What the task asks: Reproduce, please, only the lines from the first line below to the line containing "tag(fp, 'aircraft and", inclusive.

☆ ☆ ☆ ☆

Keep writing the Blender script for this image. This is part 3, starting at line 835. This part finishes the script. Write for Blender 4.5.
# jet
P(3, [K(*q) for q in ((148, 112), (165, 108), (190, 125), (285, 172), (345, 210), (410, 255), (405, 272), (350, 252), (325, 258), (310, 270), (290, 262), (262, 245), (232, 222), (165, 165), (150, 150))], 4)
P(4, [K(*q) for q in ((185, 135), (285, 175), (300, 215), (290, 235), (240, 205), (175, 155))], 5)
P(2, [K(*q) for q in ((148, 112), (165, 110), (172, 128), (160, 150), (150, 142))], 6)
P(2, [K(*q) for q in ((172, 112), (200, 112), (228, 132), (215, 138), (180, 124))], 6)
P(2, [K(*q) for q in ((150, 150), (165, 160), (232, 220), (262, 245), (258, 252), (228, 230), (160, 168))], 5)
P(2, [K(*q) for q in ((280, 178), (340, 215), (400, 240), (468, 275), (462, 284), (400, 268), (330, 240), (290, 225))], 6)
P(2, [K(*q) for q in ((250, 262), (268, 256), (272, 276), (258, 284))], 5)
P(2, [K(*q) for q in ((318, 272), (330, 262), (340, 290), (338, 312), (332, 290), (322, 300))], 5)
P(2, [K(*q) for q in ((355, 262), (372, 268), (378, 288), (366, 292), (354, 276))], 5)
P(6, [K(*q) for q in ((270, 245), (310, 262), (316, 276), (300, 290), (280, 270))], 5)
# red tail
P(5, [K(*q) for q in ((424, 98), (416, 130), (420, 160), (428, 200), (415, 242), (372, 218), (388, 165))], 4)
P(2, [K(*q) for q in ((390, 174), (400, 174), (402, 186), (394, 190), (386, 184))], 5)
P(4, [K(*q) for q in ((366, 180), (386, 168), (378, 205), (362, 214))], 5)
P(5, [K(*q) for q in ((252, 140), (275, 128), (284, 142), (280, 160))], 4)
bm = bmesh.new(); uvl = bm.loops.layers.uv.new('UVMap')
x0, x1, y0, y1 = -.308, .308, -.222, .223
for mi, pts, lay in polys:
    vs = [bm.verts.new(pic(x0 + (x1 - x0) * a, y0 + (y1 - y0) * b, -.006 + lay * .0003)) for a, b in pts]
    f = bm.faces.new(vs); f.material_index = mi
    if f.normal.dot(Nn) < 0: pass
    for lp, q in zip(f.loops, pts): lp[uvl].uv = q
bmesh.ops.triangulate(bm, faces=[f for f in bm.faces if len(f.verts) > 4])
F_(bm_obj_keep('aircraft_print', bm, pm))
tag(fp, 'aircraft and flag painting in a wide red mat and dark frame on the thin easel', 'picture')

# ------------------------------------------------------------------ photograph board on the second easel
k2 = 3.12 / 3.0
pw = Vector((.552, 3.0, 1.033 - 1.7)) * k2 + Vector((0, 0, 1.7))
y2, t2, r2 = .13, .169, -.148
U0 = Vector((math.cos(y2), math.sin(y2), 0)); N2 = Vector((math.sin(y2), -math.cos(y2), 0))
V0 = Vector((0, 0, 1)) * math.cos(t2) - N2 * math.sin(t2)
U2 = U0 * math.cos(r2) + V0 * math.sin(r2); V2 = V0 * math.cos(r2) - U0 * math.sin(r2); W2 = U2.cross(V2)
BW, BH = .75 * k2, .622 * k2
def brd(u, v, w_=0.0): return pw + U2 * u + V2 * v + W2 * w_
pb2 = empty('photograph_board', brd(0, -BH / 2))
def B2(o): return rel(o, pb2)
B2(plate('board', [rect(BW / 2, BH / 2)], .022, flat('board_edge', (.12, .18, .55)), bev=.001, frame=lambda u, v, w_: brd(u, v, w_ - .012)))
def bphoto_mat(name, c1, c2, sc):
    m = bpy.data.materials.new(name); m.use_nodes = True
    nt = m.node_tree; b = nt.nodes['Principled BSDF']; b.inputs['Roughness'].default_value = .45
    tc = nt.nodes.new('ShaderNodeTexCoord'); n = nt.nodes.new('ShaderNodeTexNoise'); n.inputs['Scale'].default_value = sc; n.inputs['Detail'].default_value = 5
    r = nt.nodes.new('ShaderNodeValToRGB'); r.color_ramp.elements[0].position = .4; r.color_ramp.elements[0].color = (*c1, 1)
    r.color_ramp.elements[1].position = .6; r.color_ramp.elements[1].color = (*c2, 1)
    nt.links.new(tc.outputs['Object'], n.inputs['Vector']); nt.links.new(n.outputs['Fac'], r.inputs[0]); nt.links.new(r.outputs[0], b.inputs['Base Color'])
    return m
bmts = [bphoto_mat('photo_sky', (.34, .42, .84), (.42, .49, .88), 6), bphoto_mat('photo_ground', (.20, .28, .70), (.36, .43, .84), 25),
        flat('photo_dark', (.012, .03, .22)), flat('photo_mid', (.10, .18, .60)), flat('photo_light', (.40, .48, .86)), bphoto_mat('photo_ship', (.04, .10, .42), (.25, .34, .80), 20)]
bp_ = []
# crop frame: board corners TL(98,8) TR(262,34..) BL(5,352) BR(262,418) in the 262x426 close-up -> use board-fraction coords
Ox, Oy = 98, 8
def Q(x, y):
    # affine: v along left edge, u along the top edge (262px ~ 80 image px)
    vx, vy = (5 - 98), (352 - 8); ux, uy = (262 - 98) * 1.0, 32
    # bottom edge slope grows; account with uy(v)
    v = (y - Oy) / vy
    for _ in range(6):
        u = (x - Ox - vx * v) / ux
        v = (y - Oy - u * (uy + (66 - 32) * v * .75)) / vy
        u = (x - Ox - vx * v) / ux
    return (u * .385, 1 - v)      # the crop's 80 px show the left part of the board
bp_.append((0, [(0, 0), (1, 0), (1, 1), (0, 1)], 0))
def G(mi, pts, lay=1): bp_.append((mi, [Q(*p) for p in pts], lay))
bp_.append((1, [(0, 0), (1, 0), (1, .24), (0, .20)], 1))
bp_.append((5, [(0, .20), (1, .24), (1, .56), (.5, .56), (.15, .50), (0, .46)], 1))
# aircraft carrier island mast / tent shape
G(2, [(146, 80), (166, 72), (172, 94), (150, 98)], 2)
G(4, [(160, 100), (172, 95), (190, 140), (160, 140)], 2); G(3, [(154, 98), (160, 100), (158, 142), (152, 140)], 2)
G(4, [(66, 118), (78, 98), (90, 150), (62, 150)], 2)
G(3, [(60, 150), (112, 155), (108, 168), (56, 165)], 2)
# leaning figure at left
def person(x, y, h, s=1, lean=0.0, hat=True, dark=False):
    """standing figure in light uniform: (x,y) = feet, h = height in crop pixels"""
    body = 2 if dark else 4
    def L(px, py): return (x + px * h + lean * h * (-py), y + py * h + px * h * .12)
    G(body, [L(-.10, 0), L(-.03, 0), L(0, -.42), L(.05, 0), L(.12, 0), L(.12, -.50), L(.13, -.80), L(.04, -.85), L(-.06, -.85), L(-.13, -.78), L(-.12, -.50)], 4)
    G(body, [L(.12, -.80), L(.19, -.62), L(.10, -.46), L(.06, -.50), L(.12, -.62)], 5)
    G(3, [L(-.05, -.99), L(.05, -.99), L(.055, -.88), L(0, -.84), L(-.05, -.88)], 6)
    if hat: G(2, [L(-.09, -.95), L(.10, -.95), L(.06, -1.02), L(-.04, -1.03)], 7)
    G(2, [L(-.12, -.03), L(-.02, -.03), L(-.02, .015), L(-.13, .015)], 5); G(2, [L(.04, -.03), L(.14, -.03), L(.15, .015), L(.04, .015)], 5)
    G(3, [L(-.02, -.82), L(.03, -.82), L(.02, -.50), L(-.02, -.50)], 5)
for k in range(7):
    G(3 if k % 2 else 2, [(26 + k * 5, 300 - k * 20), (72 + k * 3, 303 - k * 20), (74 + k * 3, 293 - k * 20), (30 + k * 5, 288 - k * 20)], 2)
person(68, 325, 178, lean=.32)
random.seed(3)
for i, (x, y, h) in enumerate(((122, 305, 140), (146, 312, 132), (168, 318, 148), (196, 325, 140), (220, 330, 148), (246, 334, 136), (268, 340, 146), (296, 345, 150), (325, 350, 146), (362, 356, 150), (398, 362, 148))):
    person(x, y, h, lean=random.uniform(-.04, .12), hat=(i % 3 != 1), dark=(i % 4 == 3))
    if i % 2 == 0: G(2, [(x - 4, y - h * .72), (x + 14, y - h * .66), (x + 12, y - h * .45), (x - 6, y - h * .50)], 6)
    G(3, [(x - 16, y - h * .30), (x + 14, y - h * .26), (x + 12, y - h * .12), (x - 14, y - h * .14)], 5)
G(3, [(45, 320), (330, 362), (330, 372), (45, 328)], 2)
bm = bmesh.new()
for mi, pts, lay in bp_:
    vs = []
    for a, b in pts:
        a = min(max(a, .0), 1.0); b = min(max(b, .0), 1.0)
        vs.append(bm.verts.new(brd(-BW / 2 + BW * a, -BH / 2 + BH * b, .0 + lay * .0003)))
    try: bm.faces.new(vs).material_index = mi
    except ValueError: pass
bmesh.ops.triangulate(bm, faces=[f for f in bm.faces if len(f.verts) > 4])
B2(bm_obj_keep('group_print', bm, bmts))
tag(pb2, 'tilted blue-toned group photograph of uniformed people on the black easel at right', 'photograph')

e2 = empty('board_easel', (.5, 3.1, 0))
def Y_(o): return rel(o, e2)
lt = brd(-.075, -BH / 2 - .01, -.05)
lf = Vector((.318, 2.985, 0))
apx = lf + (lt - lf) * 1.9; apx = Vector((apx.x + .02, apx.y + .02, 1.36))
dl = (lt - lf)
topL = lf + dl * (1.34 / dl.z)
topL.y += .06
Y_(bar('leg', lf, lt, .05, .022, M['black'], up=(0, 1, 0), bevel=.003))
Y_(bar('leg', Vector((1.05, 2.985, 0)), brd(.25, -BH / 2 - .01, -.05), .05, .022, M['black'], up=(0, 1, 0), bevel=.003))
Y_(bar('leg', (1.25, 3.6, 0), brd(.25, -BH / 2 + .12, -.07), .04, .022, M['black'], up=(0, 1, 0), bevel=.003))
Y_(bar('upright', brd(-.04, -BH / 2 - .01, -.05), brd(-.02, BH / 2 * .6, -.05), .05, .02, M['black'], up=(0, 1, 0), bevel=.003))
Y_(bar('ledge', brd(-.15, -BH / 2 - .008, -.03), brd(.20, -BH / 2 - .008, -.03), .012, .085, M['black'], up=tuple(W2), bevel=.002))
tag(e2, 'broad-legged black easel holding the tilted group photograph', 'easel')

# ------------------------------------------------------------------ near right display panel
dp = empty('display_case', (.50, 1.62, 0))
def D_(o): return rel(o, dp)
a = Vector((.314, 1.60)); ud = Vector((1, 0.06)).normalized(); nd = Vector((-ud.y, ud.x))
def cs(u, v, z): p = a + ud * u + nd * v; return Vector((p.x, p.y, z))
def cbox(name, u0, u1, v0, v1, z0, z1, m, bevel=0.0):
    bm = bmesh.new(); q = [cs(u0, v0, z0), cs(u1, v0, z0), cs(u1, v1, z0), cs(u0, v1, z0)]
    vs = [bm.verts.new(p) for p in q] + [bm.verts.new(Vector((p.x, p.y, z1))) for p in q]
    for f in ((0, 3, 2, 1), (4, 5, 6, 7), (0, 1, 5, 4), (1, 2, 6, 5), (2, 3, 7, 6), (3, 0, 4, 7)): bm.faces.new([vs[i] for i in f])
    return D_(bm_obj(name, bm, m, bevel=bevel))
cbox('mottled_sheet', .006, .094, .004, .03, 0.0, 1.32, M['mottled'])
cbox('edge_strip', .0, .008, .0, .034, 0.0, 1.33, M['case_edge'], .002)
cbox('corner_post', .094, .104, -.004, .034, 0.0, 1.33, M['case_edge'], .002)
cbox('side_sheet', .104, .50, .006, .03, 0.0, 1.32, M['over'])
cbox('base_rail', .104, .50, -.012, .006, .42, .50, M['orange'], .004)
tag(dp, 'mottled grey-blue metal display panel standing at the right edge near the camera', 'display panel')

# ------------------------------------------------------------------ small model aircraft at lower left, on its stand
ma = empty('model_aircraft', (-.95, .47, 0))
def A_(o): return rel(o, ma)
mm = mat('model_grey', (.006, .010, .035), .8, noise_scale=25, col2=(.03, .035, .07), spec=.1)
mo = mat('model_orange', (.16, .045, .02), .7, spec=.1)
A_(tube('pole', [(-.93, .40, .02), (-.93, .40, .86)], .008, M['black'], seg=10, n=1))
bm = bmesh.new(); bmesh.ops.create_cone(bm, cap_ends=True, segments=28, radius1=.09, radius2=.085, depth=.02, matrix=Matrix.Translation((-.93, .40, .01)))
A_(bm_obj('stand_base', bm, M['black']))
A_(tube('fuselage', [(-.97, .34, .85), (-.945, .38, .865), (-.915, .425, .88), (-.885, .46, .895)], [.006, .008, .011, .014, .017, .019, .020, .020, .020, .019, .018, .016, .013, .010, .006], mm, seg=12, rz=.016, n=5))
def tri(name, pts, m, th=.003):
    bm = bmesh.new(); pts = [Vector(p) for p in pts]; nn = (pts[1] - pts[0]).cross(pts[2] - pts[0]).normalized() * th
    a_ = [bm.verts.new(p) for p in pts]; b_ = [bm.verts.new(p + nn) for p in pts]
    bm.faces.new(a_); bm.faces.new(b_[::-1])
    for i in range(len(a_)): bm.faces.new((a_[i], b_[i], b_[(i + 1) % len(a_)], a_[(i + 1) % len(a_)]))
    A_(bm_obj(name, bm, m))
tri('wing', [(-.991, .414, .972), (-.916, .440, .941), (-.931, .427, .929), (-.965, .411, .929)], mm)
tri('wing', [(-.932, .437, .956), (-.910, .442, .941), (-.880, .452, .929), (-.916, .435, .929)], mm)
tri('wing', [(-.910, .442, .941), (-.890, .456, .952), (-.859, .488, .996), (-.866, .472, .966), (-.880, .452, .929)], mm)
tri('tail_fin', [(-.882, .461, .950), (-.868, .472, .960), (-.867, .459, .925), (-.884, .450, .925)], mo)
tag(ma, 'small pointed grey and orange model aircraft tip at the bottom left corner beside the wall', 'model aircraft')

☆ ☆ ☆ ☆

Response to the task:
Keep writing the Blender script for this image. This is part 3, starting at line 835. This part finishes the script. Write for Blender 4.5.
# jet
P(3, [K(*q) for q in ((148, 112), (165, 108), (190, 125), (285, 172), (345, 210), (410, 255), (405, 272), (350, 252), (325, 258), (310, 270), (290, 262), (262, 245), (232, 222), (165, 165), (150, 150))], 4)
P(4, [K(*q) for q in ((185, 135), (285, 175), (300, 215), (290, 235), (240, 205), (175, 155))], 5)
P(2, [K(*q) for q in ((148, 112), (165, 110), (172, 128), (160, 150), (150, 142))], 6)
P(2, [K(*q) for q in ((172, 112), (200, 112), (228, 132), (215, 138), (180, 124))], 6)
P(2, [K(*q) for q in ((150, 150), (165, 160), (232, 220), (262, 245), (258, 252), (228, 230), (160, 168))], 5)
P(2, [K(*q) for q in ((280, 178), (340, 215), (400, 240), (468, 275), (462, 284), (400, 268), (330, 240), (290, 225))], 6)
P(2, [K(*q) for q in ((250, 262), (268, 256), (272, 276), (258, 284))], 5)
P(2, [K(*q) for q in ((318, 272), (330, 262), (340, 290), (338, 312), (332, 290), (322, 300))], 5)
P(2, [K(*q) for q in ((355, 262), (372, 268), (378, 288), (366, 292), (354, 276))], 5)
P(6, [K(*q) for q in ((270, 245), (310, 262), (316, 276), (300, 290), (280, 270))], 5)
# red tail
P(5, [K(*q) for q in ((424, 98), (416, 130), (420, 160), (428, 200), (415, 242), (372, 218), (388, 165))], 4)
P(2, [K(*q) for q in ((390, 174), (400, 174), (402, 186), (394, 190), (386, 184))], 5)
P(4, [K(*q) for q in ((366, 180), (386, 168), (378, 205), (362, 214))], 5)
P(5, [K(*q) for q in ((252, 140), (275, 128), (284, 142), (280, 160))], 4)
bm = bmesh.new(); uvl = bm.loops.layers.uv.new('UVMap')
x0, x1, y0, y1 = -.308, .308, -.222, .223
for mi, pts, lay in polys:
    vs = [bm.verts.new(pic(x0 + (x1 - x0) * a, y0 + (y1 - y0) * b, -.006 + lay * .0003)) for a, b in pts]
    f = bm.faces.new(vs); f.material_index = mi
    if f.normal.dot(Nn) < 0: pass
    for lp, q in zip(f.loops, pts): lp[uvl].uv = q
bmesh.ops.triangulate(bm, faces=[f for f in bm.faces if len(f.verts) > 4])
F_(bm_obj_keep('aircraft_print', bm, pm))
tag(fp, 'aircraft and flag painting in a wide red mat and dark frame on the thin easel', 'picture')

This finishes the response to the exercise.